## REQUIREMENT
The listing below should be copied in full, word for word.

## COLLECTED MATERIAL
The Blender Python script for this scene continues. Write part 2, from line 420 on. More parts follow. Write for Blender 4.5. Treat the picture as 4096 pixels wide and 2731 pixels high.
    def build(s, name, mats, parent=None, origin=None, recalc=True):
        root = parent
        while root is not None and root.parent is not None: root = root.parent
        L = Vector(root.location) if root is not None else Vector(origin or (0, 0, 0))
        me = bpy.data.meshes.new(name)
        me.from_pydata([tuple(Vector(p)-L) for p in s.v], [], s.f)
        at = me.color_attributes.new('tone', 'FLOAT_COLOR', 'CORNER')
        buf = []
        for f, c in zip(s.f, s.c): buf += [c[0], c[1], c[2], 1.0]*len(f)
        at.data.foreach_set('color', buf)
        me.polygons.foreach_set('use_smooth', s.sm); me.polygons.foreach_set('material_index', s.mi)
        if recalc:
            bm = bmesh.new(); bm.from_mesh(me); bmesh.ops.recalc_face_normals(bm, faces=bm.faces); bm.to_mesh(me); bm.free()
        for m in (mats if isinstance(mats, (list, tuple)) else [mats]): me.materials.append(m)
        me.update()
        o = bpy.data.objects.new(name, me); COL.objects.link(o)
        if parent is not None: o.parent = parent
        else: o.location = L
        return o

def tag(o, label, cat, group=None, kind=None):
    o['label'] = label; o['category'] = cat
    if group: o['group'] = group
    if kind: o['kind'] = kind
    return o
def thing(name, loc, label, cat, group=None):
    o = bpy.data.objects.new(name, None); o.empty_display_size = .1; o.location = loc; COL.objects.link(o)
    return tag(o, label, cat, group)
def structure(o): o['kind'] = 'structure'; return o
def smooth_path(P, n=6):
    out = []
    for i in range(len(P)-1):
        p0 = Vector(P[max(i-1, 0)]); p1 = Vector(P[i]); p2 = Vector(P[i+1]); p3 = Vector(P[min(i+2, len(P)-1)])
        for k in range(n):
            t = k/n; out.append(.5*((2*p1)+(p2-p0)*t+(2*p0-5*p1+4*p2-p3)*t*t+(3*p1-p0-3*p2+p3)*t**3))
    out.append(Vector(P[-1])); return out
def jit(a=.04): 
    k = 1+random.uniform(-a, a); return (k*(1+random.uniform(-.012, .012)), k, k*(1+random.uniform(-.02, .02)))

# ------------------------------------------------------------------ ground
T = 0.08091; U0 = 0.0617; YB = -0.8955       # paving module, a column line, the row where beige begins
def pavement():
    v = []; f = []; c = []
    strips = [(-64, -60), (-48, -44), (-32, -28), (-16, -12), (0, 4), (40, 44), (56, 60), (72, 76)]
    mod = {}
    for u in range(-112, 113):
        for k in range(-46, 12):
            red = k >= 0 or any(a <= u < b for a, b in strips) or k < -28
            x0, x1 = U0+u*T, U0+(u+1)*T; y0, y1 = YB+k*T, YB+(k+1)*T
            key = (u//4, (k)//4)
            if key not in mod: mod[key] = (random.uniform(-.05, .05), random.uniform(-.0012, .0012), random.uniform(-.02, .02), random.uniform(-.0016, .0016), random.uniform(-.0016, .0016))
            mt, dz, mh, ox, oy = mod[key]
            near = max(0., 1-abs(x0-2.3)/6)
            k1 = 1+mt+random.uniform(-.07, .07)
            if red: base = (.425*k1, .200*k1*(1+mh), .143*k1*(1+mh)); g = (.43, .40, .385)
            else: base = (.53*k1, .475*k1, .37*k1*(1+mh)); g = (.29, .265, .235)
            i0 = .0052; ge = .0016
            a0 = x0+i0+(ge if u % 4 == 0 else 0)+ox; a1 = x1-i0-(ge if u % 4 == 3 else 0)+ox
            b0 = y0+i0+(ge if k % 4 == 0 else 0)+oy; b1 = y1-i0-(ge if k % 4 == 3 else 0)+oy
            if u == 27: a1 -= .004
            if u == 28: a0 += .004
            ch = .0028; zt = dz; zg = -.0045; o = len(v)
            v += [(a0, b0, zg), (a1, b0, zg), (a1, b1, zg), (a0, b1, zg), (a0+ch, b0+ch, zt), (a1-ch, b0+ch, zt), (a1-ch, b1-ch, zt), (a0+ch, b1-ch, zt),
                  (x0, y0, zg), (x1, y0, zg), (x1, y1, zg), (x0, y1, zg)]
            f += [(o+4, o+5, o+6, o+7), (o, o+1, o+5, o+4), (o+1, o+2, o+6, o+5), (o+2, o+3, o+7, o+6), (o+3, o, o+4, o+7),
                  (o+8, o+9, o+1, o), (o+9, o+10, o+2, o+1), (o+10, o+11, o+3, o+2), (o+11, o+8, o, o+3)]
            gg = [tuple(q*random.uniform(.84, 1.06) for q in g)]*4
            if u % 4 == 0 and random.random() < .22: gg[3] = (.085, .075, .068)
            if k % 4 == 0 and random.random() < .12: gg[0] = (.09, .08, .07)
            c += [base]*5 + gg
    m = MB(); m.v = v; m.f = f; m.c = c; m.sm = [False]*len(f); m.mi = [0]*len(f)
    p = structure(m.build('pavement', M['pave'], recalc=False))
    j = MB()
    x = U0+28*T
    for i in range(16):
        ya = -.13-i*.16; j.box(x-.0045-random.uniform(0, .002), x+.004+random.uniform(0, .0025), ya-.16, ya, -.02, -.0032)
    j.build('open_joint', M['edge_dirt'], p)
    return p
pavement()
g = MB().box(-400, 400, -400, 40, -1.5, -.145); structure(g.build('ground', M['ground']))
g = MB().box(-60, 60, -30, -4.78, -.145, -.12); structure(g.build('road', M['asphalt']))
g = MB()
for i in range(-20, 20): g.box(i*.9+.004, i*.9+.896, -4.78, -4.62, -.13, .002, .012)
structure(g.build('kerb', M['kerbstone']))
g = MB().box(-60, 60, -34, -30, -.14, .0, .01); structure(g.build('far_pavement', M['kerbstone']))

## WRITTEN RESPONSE
The Blender Python script for this scene continues. Write part 2, from line 420 on. More parts follow. Write for Blender 4.5. Treat the picture as 4096 pixels wide and 2731 pixels high.
    def build(s, name, mats, parent=None, origin=None, recalc=True):
        root = parent
        while root is not None and root.parent is not None: root = root.parent
        L = Vector(root.location) if root is not None else Vector(origin or (0, 0, 0))
        me = bpy.data.meshes.new(name)
        me.from_pydata([tuple(Vector(p)-L) for p in s.v], [], s.f)
        at = me.color_attributes.new('tone', 'FLOAT_COLOR', 'CORNER')
        buf = []
        for f, c in zip(s.f, s.c): buf += [c[0], c[1], c[2], 1.0]*len(f)
        at.data.foreach_set('color', buf)
        me.polygons.foreach_set('use_smooth', s.sm); me.polygons.foreach_set('material_index', s.mi)
        if recalc:
            bm = bmesh.new(); bm.from_mesh(me); bmesh.ops.recalc_face_normals(bm, faces=bm.faces); bm.to_mesh(me); bm.free()
        for m in (mats if isinstance(mats, (list, tuple)) else [mats]): me.materials.append(m)
        me.update()
        o = bpy.data.objects.new(name, me); COL.objects.link(o)
        if parent is not None: o.parent = parent
        else: o.location = L
        return o

def tag(o, label, cat, group=None, kind=None):
    o['label'] = label; o['category'] = cat
    if group: o['group'] = group
    if kind: o['kind'] = kind
    return o
def thing(name, loc, label, cat, group=None):
    o = bpy.data.objects.new(name, None); o.empty_display_size = .1; o.location = loc; COL.objects.link(o)
    return tag(o, label, cat, group)
def structure(o): o['kind'] = 'structure'; return o
def smooth_path(P, n=6):
    out = []
    for i in range(len(P)-1):
        p0 = Vector(P[max(i-1, 0)]); p1 = Vector(P[i]); p2 = Vector(P[i+1]); p3 = Vector(P[min(i+2, len(P)-1)])
        for k in range(n):
            t = k/n; out.append(.5*((2*p1)+(p2-p0)*t+(2*p0-5*p1+4*p2-p3)*t*t+(3*p1-p0-3*p2+p3)*t**3))
    out.append(Vector(P[-1])); return out
def jit(a=.04): 
    k = 1+random.uniform(-a, a); return (k*(1+random.uniform(-.012, .012)), k, k*(1+random.uniform(-.02, .02)))

# ------------------------------------------------------------------ ground
T = 0.08091; U0 = 0.0617; YB = -0.8955       # paving module, a column line, the row where beige begins
def pavement():
    v = []; f = []; c = []
    strips = [(-64, -60), (-48, -44), (-32, -28), (-16, -12), (0, 4), (40, 44), (56, 60), (72, 76)]
    mod = {}
    for u in range(-112, 113):
        for k in range(-46, 12):
            red = k >= 0 or any(a <= u < b for a, b in strips) or k < -28
            x0, x1 = U0+u*T, U0+(u+1)*T; y0, y1 = YB+k*T, YB+(k+1)*T
            key = (u//4, (k)//4)
            if key not in mod: mod[key] = (random.uniform(-.05, .05), random.uniform(-.0012, .0012), random.uniform(-.02, .02), random.uniform(-.0016, .0016), random.uniform(-.0016, .0016))
            mt, dz, mh, ox, oy = mod[key]
            near = max(0., 1-abs(x0-2.3)/6)
            k1 = 1+mt+random.uniform(-.07, .07)
            if red: base = (.425*k1, .200*k1*(1+mh), .143*k1*(1+mh)); g = (.43, .40, .385)
            else: base = (.53*k1, .475*k1, .37*k1*(1+mh)); g = (.29, .265, .235)
            i0 = .0052; ge = .0016
            a0 = x0+i0+(ge if u % 4 == 0 else 0)+ox; a1 = x1-i0-(ge if u % 4 == 3 else 0)+ox
            b0 = y0+i0+(ge if k % 4 == 0 else 0)+oy; b1 = y1-i0-(ge if k % 4 == 3 else 0)+oy
            if u == 27: a1 -= .004
            if u == 28: a0 += .004
            ch = .0028; zt = dz; zg = -.0045; o = len(v)
            v += [(a0, b0, zg), (a1, b0, zg), (a1, b1, zg), (a0, b1, zg), (a0+ch, b0+ch, zt), (a1-ch, b0+ch, zt), (a1-ch, b1-ch, zt), (a0+ch, b1-ch, zt),
                  (x0, y0, zg), (x1, y0, zg), (x1, y1, zg), (x0, y1, zg)]
            f += [(o+4, o+5, o+6, o+7), (o, o+1, o+5, o+4), (o+1, o+2, o+6, o+5), (o+2, o+3, o+7, o+6), (o+3, o, o+4, o+7),
                  (o+8, o+9, o+1, o), (o+9, o+10, o+2, o+1), (o+10, o+11, o+3, o+2), (o+11, o+8, o, o+3)]
            gg = [tuple(q*random.uniform(.84, 1.06) for q in g)]*4
            if u % 4 == 0 and random.random() < .22: gg[3] = (.085, .075, .068)
            if k % 4 == 0 and random.random() < .12: gg[0] = (.09, .08, .07)
            c += [base]*5 + gg
    m = MB(); m.v = v; m.f = f; m.c = c; m.sm = [False]*len(f); m.mi = [0]*len(f)
    p = structure(m.build('pavement', M['pave'], recalc=False))
    j = MB()
    x = U0+28*T
    for i in range(16):
        ya = -.13-i*.16; j.box(x-.0045-random.uniform(0, .002), x+.004+random.uniform(0, .0025), ya-.16, ya, -.02, -.0032)
    j.build('open_joint', M['edge_dirt'], p)
    return p
pavement()
g = MB().box(-400, 400, -400, 40, -1.5, -.145); structure(g.build('ground', M['ground']))
g = MB().box(-60, 60, -30, -4.78, -.145, -.12); structure(g.build('road', M['asphalt']))
g = MB()
for i in range(-20, 20): g.box(i*.9+.004, i*.9+.896, -4.78, -4.62, -.13, .002, .012)
structure(g.build('kerb', M['kerbstone']))
g = MB().box(-60, 60, -34, -30, -.14, .0, .01); structure(g.build('far_pavement', M['kerbstone']))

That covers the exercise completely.